### INPUT:
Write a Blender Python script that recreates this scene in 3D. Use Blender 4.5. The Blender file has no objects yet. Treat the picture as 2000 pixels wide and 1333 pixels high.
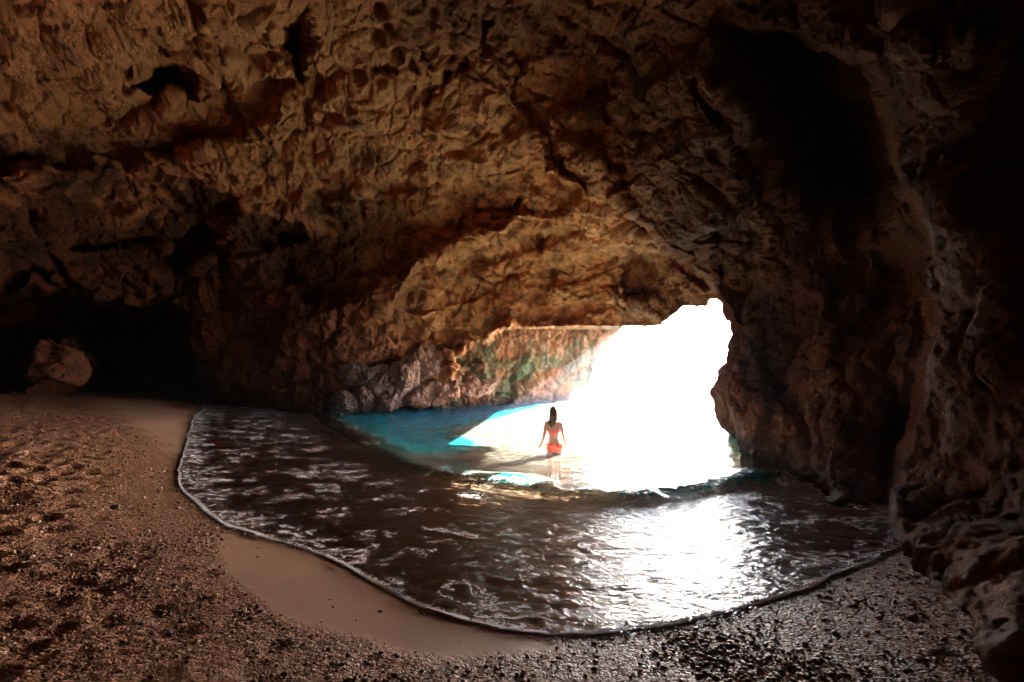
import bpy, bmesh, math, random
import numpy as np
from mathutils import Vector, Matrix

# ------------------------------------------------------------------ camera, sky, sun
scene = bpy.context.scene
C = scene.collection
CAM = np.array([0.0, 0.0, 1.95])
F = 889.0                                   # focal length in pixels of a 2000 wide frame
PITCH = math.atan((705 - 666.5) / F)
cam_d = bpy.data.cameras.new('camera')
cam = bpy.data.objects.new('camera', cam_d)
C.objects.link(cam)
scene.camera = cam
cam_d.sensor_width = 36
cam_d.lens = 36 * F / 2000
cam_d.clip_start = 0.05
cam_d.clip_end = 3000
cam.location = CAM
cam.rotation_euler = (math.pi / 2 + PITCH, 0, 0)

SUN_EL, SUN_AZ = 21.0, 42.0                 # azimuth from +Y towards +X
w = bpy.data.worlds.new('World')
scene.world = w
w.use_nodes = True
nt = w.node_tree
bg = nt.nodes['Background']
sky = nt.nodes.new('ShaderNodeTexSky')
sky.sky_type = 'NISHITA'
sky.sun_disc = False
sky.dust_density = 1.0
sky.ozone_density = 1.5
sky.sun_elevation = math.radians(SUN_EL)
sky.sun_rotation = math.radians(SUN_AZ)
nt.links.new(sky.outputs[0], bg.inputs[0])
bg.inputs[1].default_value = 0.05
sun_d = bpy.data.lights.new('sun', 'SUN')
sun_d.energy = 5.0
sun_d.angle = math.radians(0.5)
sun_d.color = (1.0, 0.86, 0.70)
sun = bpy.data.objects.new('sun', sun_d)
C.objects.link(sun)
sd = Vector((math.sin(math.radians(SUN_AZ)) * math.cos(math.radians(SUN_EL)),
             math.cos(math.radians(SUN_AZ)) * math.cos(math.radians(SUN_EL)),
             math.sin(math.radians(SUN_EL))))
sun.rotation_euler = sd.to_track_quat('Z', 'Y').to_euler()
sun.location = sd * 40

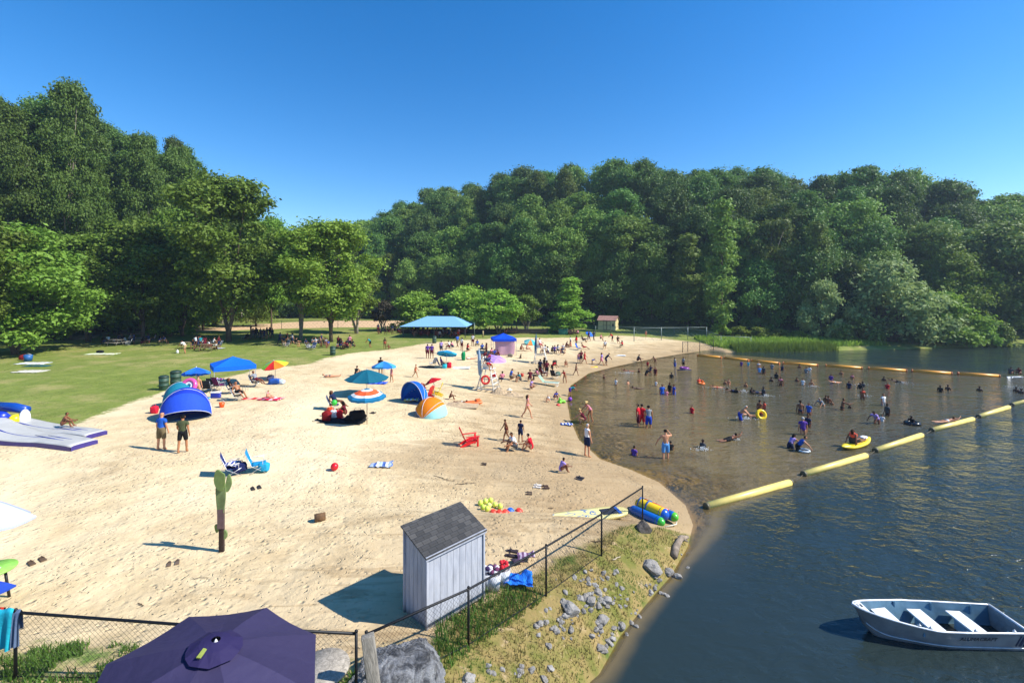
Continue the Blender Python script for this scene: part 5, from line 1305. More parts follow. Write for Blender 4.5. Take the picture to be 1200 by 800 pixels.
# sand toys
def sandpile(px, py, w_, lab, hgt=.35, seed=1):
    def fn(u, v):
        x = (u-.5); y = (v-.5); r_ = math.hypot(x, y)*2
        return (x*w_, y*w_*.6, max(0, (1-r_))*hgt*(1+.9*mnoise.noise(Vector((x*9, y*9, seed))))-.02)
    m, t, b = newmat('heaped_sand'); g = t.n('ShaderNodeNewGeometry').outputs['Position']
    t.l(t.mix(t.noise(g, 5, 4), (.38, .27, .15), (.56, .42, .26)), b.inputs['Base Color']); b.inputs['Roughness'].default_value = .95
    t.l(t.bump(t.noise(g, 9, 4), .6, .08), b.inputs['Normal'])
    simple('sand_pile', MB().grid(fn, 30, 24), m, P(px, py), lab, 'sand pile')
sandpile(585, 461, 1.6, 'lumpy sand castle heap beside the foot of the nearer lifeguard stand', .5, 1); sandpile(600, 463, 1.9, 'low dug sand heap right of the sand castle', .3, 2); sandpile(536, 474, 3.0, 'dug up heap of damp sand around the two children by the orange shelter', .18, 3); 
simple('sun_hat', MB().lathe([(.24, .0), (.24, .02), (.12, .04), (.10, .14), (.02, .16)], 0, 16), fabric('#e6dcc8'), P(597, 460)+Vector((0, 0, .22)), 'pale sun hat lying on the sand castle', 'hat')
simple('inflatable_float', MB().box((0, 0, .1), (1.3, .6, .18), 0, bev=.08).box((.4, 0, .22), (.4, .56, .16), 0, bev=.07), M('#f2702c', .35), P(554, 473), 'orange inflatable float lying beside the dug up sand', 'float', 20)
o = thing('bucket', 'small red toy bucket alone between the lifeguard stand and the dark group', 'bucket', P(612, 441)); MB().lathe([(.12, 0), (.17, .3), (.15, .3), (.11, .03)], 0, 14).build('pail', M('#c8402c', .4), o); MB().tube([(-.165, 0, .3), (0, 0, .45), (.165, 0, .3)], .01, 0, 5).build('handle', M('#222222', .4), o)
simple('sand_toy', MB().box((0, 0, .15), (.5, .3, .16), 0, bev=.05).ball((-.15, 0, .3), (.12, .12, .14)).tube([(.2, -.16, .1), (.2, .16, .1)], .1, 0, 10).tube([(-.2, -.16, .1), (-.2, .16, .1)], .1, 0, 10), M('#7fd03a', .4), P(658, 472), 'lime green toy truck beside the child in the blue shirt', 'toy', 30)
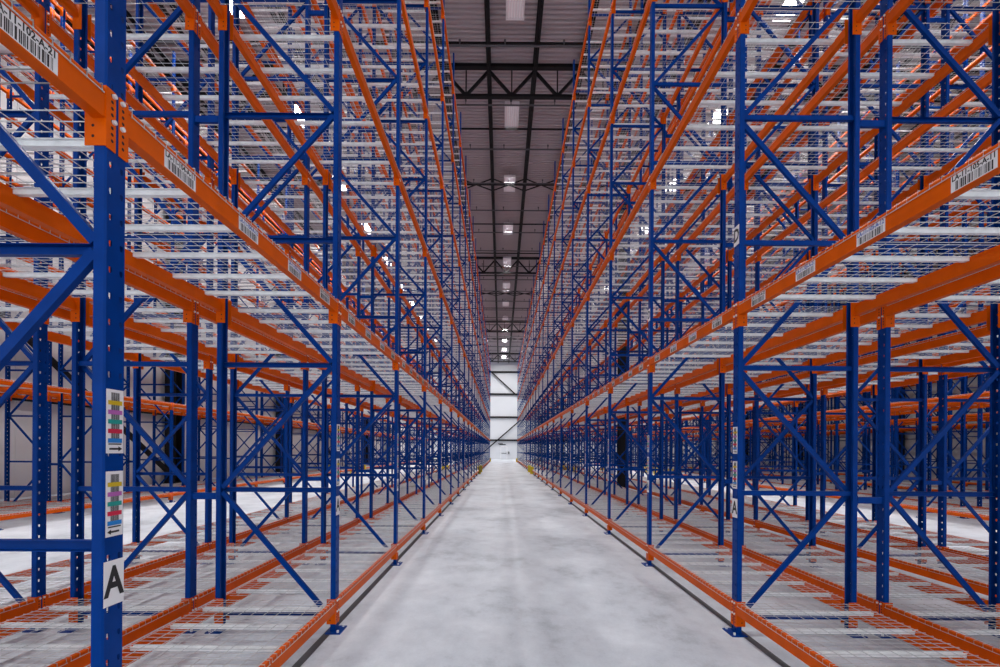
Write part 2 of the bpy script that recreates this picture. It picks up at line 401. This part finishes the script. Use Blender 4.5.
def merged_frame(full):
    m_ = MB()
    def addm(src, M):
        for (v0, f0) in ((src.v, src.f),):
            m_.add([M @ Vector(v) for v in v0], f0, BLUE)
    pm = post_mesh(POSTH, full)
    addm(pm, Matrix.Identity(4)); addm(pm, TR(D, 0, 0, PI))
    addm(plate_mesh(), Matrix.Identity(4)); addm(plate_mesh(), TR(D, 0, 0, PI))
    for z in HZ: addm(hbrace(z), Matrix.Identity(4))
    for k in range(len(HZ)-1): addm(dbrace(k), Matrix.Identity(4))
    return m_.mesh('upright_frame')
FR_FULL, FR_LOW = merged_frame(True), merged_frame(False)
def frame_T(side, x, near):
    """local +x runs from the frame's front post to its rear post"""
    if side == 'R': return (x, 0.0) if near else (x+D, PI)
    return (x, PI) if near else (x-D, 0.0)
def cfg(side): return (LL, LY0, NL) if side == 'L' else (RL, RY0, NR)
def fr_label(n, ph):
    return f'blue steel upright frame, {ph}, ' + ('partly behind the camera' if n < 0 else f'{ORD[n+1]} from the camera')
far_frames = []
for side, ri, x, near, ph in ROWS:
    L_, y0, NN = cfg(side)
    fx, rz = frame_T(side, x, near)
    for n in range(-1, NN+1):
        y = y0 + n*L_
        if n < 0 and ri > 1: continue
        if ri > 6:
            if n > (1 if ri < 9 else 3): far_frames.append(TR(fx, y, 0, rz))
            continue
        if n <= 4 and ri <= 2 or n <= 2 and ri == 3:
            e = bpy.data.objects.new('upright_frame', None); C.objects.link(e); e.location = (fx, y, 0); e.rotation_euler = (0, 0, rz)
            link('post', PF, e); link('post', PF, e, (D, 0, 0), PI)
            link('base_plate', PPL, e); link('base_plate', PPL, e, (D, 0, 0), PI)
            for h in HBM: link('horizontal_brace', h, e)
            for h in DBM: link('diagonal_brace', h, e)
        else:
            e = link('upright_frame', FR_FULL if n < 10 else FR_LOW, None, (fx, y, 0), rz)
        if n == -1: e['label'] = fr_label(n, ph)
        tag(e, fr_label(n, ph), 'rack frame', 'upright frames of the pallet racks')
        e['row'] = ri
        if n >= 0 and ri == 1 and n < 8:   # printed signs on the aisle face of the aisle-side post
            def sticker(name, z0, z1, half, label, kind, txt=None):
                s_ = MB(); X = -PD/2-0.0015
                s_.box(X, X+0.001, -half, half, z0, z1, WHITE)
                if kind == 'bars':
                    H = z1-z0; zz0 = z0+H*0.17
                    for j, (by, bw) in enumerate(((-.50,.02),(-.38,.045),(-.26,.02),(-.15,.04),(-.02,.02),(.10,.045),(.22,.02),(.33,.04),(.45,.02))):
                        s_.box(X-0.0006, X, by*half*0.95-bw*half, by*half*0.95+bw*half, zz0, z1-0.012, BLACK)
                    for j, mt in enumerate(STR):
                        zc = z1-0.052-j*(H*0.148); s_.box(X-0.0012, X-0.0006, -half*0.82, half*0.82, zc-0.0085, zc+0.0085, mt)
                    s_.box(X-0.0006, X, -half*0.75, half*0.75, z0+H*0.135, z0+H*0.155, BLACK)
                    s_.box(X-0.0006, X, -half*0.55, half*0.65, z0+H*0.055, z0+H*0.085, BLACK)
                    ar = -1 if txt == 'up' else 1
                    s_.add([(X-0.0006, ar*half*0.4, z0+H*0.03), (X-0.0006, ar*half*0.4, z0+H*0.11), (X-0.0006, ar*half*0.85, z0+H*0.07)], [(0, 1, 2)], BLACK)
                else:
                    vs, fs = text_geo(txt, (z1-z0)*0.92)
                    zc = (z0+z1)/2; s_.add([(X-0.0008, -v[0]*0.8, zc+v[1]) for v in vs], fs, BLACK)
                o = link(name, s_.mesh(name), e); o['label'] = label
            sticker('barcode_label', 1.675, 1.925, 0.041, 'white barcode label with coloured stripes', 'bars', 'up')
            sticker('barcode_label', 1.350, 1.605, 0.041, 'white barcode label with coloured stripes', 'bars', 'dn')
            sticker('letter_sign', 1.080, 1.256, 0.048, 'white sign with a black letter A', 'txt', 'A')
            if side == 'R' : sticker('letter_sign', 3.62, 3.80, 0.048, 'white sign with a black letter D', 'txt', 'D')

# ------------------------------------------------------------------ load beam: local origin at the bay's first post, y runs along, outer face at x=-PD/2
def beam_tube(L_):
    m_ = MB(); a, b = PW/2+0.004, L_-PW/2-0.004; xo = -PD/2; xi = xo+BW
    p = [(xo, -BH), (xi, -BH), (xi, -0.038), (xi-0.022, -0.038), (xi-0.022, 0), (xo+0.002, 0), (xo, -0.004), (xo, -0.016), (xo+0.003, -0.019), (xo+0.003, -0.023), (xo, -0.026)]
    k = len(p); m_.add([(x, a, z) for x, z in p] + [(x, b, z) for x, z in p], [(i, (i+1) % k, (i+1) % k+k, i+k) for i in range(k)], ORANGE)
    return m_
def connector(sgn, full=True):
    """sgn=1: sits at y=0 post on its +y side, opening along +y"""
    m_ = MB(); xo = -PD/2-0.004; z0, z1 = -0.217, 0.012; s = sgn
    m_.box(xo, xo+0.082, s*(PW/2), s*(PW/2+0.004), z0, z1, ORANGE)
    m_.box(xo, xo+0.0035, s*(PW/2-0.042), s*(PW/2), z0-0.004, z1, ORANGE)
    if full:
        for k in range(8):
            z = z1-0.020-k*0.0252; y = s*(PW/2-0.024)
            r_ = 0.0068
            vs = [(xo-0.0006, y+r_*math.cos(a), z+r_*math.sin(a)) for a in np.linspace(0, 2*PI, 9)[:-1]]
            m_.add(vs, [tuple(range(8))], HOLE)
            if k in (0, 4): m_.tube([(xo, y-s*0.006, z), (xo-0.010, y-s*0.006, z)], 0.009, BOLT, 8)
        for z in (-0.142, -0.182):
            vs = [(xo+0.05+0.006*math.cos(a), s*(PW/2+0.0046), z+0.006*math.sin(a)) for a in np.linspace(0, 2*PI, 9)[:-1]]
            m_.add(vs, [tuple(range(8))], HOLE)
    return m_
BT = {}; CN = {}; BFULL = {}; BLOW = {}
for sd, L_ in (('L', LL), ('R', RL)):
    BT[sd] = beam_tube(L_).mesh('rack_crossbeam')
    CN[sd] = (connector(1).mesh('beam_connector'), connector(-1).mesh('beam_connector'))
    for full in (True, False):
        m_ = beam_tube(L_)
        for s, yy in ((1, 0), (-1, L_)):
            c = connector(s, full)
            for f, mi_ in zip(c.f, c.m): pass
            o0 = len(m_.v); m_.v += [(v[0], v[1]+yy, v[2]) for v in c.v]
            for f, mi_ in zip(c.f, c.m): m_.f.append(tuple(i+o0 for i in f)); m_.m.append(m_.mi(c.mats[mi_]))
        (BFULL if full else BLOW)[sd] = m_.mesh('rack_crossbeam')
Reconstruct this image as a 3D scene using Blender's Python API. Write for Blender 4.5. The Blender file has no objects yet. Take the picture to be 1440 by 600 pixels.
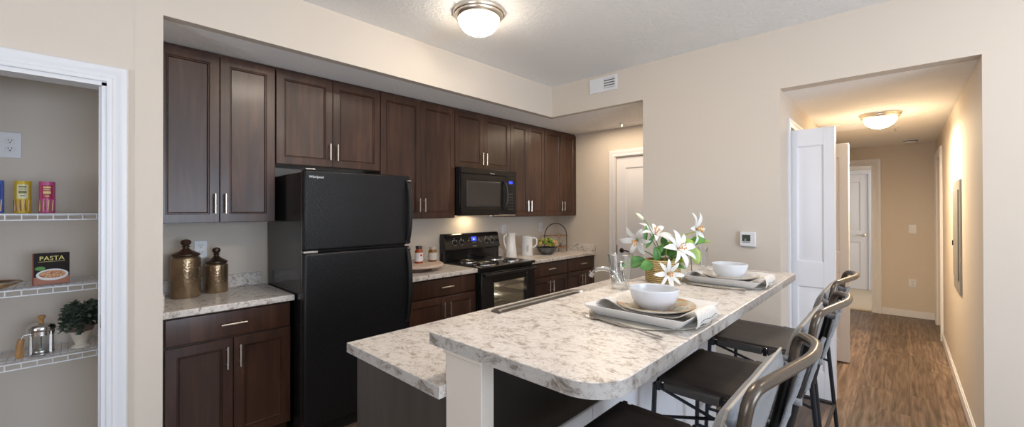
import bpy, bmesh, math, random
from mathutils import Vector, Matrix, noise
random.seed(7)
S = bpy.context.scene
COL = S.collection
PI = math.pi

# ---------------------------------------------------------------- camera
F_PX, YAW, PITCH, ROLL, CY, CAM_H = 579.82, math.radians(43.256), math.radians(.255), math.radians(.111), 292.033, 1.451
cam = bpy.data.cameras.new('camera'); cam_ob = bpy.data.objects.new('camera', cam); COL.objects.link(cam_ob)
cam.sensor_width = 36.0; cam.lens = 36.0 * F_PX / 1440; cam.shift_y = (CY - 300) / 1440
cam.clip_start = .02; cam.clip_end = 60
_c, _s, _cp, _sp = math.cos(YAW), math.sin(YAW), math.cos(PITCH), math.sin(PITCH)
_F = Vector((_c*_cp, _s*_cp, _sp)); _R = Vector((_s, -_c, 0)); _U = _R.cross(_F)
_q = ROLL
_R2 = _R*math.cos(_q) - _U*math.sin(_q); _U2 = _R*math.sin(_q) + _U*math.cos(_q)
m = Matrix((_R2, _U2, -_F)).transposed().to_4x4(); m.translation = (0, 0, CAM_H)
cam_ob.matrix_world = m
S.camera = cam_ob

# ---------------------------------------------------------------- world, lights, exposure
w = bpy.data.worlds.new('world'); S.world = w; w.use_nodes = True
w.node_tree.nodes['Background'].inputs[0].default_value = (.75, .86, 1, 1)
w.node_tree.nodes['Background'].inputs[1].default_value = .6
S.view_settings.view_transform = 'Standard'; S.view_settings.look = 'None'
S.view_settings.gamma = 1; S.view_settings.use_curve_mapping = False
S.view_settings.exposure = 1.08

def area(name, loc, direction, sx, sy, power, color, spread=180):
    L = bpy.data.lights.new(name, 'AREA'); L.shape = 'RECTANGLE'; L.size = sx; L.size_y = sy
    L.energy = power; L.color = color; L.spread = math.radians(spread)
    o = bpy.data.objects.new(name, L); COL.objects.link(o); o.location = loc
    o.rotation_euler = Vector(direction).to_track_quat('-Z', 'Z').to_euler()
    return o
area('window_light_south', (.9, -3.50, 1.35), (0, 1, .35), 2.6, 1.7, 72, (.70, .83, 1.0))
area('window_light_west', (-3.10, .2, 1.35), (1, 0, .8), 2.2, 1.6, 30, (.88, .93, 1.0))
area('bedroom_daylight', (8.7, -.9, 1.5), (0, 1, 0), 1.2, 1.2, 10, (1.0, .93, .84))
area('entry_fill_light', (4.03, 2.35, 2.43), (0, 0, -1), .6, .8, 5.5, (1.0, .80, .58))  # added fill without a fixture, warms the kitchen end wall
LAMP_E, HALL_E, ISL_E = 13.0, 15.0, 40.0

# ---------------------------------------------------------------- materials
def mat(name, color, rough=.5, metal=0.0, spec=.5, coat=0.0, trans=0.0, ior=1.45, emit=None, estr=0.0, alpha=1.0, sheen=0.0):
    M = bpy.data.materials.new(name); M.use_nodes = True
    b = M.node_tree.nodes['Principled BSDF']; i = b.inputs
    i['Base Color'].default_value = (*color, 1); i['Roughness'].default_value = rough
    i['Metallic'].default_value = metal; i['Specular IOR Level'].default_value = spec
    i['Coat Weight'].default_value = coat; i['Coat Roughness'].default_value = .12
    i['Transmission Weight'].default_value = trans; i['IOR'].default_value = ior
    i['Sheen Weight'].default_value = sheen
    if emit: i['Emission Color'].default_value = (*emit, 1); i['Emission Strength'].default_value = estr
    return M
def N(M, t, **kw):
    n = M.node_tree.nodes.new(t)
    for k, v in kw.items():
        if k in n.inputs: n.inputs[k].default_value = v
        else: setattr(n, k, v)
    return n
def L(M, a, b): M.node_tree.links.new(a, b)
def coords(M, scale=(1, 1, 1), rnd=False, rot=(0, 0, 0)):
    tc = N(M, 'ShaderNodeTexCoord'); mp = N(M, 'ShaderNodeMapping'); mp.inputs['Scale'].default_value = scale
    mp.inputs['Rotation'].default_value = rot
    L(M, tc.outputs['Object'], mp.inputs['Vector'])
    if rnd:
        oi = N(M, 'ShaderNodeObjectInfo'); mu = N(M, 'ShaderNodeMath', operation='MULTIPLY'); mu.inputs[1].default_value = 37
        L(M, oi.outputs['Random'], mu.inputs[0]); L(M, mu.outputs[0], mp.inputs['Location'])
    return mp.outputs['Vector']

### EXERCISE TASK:
Reproduce the data above word for word from its first line through the line that holds "cam.rotation_euler = (math.pi", both ends included; skip pictures.

### EXERCISE OUTPUT:
Write a Blender Python script that recreates this scene in 3D. Use Blender 4.5. The Blender file has no objects yet. Treat the picture as 2000 pixels wide and 1333 pixels high.
import bpy, bmesh, math, random
import numpy as np
from mathutils import Vector, Matrix

# ------------------------------------------------------------------ camera, sky, sun
scene = bpy.context.scene
C = scene.collection
CAM = np.array([0.0, 0.0, 1.95])
F = 889.0                                   # focal length in pixels of a 2000 wide frame
PITCH = math.atan((705 - 666.5) / F)
cam_d = bpy.data.cameras.new('camera')
cam = bpy.data.objects.new('camera', cam_d)
C.objects.link(cam)
scene.camera = cam
cam_d.sensor_width = 36
cam_d.lens = 36 * F / 2000
cam_d.clip_start = 0.05
cam_d.clip_end = 3000
cam.location = CAM
cam.rotation_euler = (math.pi / 2 + PITCH, 0, 0)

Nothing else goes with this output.